One option that has emerged over the past ten years or so is to enroll in a university-affiliated program that provides vocational training, educational, and leisure learning experiences within a college campus environment. These programs provide young adults with experiences and challenges inherent in living away from family, within a supportive and supervised setting. Students learn to get along with others, to independently do routine personal tasks and chores, to make choices and decisions, and to engage with the larger community. Such programs focus on developing job skills and habits, career exploration, academic learning for everyday life and personal development, and community living skills.   Think College.net  is a clearinghouse of information about these programs, as well as educational options to help with preparing for and utilizing these kinds of programs.
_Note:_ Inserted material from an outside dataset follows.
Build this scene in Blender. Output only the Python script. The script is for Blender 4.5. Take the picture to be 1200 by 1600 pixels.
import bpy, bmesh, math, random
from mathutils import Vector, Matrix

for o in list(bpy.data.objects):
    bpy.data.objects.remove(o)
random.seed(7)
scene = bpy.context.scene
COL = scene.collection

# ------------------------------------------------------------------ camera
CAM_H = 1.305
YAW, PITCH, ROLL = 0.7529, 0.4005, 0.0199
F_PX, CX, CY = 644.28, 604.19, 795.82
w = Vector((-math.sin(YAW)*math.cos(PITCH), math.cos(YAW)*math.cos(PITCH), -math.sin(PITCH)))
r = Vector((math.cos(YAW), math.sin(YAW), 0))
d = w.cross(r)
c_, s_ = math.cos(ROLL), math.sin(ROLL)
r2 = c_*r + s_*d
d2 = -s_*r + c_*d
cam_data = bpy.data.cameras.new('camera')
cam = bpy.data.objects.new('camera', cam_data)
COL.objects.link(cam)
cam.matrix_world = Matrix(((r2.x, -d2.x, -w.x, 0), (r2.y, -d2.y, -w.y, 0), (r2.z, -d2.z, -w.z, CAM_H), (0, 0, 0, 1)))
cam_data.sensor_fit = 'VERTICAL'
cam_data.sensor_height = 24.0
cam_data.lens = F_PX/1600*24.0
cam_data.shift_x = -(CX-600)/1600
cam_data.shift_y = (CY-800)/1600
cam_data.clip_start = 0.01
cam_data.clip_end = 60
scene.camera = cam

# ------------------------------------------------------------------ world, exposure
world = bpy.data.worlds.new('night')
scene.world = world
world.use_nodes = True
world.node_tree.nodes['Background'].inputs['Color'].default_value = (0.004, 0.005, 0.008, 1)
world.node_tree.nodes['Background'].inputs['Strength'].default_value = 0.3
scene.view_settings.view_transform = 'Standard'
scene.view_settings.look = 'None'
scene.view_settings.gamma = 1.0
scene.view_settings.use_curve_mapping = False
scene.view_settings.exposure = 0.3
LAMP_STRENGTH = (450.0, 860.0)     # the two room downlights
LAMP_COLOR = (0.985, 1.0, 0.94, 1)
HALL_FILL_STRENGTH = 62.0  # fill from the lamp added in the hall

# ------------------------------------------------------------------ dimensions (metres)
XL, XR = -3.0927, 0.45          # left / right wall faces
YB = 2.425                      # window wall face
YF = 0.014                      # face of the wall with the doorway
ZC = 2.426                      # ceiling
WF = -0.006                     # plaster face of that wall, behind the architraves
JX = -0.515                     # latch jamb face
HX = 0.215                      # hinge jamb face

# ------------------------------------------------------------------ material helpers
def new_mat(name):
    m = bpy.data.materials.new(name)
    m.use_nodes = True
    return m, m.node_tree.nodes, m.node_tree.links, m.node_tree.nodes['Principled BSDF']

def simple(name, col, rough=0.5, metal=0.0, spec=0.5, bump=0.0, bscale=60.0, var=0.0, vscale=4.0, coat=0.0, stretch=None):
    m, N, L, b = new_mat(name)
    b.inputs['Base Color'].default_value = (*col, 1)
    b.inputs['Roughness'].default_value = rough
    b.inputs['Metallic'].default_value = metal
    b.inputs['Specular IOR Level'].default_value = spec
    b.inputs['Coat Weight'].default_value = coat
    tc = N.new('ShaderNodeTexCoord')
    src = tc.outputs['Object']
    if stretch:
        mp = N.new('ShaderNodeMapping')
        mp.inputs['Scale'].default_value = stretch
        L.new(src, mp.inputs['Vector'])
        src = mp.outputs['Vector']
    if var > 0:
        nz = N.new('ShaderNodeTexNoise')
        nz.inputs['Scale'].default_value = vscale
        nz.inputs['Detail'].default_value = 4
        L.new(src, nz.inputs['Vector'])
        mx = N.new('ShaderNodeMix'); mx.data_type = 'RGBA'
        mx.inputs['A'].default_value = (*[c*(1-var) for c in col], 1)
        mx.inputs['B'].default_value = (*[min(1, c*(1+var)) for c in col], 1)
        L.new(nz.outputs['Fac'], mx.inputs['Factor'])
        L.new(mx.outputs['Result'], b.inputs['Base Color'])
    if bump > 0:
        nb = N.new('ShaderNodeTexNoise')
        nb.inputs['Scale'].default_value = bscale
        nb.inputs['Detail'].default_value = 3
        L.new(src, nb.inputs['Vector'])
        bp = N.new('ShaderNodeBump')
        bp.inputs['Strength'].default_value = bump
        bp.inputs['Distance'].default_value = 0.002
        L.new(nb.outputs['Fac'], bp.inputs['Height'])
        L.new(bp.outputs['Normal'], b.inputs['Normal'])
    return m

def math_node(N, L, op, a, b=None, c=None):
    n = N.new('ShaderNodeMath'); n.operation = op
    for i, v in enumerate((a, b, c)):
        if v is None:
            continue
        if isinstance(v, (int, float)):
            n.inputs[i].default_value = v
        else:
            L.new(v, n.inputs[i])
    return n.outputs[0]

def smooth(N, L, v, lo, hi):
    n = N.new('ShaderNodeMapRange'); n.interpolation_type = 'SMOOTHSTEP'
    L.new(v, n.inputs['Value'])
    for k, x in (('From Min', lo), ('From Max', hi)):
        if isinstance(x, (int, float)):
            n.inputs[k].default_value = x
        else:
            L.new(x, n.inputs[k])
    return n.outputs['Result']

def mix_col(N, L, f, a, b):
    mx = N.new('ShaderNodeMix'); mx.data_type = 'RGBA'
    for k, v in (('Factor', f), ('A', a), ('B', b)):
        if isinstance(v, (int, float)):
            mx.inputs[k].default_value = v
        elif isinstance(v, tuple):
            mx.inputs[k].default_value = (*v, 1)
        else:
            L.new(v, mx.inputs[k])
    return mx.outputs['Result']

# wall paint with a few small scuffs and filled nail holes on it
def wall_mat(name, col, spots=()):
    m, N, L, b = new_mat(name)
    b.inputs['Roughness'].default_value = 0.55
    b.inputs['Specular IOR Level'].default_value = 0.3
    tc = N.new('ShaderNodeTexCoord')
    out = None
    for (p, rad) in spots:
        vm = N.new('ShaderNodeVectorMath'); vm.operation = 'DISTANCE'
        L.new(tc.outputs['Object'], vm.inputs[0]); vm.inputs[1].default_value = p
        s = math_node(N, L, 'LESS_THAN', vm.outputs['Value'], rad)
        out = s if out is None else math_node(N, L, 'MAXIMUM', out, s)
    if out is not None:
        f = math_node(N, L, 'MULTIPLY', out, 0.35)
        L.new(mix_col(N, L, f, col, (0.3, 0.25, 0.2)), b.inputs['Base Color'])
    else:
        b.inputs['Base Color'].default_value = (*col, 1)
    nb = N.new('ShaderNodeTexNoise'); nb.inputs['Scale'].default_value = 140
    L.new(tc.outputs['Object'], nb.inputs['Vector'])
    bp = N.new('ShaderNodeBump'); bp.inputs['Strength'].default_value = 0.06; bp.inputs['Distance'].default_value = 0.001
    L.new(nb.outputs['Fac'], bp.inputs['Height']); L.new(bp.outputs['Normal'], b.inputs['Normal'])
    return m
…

Residential post-high school educational programs just make sense, as they provide the natural progression of developmental tasks that traditional college does for typically developing young adults. It is ridiculous to expect high school transition programs to fully prepare students with intellectual disabilities to launch into independent lifestyles  by age 18 to 21 years, when the vast majority of their classmates do not accomplish this feat! The post-secondary educational process is just as much about giving people time and opportunities to develop socially and emotionally as it is about formal education. Young adults with disabilities can benefit from these opportunities, as indicated by emerging research that indicates that graduates have significantly higher odds of being employed.

In these times of budget trimming, these innovative programs are at risk of losing their funding, just two years  into their 5-year grant cycle (see “Obama’s Budget Leaves Funding Unclear for Disabled College Students”). These programs are generally quite young, and it will be a shame if we do not give them the time to gather the data needed to evaluate their effectiveness in moving students into more independent, fulfilling lifestyles. We need to find out if, by investing tens of thousands of dollars in this kind of post-high school education, we save hundreds of thousands in costs related to caring for individuals who have not had support to learn more self-sufficiency.  Not to mention the priceless value of helping individuals attain daily lives that they find fulfilling and worthwhile, rather than restricting them to lives characterized by isolation and boredom.

Jeff Bradford, director of the TPSID project at the University of Kentucky had it right when he identified this as a matter of civil rights. I hope that there will be a groundswell of support to preserve and maintain full funding for these newly-implemented programs, so that they have a chance to show their outcomes, thus allowing a fair and accurate assessment of their worth. I feel a letter to my state and federal representatives coming on, and I hope that you do, too!